A good friend of our attended West Point and DD is a current USNA Firstie, so here are a few observations regarding summer training that I've gained from conversations with them.
Plebe Summer -
USNA: 0 nights spent sleeping on the ground. Academic placement tests, lots of time doing PT, learning about damage control, handling small sailboats, learning to drill, doing the obstacle course and endurance course (run through the woods in boots and utilities). One day spent in rifle and pistol qualification.
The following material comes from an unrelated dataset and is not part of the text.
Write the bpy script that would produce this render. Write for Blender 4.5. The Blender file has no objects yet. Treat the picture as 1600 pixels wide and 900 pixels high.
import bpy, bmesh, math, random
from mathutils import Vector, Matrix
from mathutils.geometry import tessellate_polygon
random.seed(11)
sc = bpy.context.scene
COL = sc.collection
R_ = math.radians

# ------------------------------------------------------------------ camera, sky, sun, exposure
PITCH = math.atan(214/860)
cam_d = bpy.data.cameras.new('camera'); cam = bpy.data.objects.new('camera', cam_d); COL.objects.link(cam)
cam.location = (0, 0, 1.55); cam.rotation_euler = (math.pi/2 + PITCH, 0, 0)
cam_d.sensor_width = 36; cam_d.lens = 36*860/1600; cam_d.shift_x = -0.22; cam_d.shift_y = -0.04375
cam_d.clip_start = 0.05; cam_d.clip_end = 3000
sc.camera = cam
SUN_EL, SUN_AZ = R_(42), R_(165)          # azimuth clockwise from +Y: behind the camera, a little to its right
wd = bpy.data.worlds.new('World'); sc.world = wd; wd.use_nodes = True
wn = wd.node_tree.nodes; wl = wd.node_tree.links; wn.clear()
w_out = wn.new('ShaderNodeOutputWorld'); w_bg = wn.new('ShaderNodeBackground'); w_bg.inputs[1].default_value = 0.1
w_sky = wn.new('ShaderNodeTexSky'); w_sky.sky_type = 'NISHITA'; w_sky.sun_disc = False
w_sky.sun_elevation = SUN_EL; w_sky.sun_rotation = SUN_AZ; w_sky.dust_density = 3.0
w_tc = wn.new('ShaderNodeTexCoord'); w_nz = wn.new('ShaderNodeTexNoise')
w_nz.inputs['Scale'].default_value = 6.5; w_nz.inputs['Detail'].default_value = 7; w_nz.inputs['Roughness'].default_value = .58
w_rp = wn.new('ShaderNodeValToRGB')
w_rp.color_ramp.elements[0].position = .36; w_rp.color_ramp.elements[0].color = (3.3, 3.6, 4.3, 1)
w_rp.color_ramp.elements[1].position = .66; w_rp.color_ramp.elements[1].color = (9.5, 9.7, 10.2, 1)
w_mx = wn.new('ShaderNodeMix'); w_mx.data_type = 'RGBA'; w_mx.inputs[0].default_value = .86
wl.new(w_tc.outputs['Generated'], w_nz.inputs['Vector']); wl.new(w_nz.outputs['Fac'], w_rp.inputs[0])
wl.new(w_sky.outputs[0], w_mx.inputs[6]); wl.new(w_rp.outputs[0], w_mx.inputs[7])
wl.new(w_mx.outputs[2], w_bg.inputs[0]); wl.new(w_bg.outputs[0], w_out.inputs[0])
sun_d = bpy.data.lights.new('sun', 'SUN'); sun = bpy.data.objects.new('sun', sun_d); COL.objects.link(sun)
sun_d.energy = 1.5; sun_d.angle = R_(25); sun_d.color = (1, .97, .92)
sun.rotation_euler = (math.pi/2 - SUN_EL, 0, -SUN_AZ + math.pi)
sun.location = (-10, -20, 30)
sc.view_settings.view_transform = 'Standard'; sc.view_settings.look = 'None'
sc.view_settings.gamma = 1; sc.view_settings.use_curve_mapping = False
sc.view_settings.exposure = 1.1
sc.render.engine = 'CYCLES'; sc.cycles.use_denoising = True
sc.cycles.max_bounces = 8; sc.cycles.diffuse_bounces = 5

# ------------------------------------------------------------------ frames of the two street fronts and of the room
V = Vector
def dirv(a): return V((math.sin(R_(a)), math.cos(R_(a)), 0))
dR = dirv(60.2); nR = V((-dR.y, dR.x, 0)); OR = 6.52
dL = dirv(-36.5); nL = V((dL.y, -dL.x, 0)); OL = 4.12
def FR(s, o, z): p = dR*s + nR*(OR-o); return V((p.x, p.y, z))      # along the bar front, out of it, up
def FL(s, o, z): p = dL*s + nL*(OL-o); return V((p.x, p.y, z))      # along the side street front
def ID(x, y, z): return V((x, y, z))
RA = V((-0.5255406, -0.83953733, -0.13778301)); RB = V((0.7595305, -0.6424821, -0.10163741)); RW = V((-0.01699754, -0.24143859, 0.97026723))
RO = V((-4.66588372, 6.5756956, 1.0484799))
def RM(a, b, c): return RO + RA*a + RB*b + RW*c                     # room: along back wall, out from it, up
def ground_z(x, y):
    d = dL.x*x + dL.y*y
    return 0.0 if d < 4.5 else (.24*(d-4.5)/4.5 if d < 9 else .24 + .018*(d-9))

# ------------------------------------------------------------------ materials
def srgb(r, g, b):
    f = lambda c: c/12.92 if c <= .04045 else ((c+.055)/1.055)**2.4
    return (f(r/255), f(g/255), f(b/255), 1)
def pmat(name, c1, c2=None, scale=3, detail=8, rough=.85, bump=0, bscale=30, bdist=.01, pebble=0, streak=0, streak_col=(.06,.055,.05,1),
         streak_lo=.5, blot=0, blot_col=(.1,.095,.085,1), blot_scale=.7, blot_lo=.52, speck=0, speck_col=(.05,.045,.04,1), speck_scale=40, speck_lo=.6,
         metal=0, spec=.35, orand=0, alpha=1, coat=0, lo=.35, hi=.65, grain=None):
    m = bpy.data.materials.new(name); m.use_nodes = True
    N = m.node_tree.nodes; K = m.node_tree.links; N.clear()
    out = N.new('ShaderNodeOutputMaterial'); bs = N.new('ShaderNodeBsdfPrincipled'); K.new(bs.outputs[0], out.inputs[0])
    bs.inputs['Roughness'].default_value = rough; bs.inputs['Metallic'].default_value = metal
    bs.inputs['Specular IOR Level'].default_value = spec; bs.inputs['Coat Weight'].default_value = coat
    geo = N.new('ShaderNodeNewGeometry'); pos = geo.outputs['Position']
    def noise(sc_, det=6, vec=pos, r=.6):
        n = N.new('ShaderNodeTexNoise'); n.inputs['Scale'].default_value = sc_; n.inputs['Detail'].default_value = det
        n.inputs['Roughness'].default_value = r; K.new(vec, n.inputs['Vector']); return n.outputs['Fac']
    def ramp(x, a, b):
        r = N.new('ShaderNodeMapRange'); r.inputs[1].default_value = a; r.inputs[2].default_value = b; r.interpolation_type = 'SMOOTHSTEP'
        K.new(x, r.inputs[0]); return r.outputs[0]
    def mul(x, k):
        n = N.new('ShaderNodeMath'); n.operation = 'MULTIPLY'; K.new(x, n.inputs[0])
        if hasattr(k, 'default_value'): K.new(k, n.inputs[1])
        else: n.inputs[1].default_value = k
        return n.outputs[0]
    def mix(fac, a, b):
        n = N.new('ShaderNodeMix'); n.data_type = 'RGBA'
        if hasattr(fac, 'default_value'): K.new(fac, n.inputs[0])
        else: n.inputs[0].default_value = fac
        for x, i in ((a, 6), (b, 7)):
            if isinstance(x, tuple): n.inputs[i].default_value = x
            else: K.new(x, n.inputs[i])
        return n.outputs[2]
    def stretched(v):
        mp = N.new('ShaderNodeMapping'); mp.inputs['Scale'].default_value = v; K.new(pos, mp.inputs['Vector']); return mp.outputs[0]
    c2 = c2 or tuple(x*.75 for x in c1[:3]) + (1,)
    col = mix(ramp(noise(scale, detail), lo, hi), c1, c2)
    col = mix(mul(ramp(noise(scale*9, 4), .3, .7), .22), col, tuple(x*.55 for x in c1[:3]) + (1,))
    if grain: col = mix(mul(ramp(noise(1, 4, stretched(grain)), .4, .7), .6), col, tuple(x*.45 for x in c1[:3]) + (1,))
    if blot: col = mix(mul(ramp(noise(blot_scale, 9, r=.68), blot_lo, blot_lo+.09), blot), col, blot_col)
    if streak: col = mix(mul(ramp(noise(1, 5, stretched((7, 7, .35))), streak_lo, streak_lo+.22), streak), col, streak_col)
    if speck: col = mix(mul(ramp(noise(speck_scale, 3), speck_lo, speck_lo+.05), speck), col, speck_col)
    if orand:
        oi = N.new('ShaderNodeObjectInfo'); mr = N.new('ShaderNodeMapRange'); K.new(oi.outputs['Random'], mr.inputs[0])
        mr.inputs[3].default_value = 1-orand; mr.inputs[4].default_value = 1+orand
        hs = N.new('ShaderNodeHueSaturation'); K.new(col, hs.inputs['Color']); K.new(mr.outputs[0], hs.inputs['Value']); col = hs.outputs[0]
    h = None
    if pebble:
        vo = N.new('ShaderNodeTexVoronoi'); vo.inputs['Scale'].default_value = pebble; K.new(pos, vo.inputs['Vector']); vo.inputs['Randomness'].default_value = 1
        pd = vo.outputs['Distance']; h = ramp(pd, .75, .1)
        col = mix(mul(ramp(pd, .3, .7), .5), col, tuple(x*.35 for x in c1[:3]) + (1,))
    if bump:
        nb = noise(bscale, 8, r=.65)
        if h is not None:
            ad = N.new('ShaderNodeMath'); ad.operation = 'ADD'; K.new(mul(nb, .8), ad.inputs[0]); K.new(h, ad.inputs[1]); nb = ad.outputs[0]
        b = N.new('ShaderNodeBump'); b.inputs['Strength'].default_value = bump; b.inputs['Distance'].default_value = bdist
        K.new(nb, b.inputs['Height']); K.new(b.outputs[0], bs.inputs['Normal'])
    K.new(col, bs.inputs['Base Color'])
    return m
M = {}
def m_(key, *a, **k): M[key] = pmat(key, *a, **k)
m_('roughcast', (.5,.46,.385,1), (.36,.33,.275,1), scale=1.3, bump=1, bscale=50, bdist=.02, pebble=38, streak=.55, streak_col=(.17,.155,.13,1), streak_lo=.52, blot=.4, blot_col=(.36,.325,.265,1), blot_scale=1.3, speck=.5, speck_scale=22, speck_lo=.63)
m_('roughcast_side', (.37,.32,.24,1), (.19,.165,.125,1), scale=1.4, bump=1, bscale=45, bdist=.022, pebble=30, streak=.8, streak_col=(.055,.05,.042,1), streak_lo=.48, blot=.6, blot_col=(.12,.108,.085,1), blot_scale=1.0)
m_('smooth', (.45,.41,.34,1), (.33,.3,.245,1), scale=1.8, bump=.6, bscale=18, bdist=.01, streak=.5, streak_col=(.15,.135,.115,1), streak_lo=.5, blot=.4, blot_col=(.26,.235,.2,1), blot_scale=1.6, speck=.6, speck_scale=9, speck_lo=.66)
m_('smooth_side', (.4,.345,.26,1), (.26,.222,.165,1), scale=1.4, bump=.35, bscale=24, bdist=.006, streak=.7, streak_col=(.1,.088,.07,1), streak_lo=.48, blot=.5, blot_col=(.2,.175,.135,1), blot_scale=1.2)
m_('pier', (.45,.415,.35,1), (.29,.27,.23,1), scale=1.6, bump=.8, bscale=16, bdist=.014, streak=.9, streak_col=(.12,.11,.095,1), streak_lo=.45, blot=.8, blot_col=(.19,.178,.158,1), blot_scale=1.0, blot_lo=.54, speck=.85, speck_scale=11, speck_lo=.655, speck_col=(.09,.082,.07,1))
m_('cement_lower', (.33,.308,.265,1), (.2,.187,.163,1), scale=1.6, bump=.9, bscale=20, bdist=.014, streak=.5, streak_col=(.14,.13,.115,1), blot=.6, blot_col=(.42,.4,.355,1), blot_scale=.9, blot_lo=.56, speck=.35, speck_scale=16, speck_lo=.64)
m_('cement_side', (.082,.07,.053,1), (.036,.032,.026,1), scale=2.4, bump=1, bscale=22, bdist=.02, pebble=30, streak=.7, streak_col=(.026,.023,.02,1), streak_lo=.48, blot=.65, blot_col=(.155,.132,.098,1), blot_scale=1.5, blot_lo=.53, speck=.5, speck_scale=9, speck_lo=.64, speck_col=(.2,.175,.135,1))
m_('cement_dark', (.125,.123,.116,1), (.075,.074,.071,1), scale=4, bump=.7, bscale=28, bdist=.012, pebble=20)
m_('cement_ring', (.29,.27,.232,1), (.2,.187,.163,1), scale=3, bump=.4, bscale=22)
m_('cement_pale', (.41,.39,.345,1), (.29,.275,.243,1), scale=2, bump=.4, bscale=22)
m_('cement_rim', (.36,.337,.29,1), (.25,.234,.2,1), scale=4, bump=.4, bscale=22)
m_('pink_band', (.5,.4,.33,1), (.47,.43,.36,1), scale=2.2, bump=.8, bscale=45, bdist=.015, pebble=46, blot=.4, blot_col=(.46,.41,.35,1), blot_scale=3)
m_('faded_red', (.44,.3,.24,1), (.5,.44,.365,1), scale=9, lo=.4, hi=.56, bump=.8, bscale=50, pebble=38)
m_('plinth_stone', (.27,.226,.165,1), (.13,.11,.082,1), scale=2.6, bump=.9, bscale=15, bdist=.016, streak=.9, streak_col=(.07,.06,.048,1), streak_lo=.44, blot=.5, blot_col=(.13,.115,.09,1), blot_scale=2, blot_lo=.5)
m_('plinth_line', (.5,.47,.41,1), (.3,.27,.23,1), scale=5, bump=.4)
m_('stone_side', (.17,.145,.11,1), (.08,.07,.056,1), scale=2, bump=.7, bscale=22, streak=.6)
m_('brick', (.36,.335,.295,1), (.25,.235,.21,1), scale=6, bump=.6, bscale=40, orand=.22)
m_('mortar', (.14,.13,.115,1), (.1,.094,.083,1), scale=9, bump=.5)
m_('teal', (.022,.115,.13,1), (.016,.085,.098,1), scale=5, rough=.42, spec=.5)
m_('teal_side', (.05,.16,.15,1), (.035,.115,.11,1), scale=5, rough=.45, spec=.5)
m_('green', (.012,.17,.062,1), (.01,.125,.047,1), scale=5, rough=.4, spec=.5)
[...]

WP: A significant amount of time is spent living "in the field," with ruck marches, firing weapons, and "running around in the woods." (Not meant in a bad way, just the phrasing he used.)
Other summers:
USNA: Youngster summer: one "grey hull cruise," plus one other block (could be sailing, NASS squad leader, soaring, or various other options). The grey hull cruise can be fantastic (sub cruise from Pearl to Japan with time for liberty at each end), awful (one month tied up at the dock in Norfolk with no transportation), or anything in between.
WP: Yearling summer spent at Camp Buckner. Lots of weapons firing, squad tactics, etc.
(I don't have WP info for later years)
USNA 2/C summer: PROTRAMID = ~1 week each spent with Marines, surface fleet, subs, and aviation (Navy or MC), plus one other training block (lots of options, including internships)
USNA 1/C summer: one block spent with a service selection area of high interest to the Mid, i.e. "Leatherneck" is now nearly mandatory for Mids who want to service select Marine Air/Ground. Lots of options for the second training block, as for previous summers, this time including being a detailer for Plebe Summer.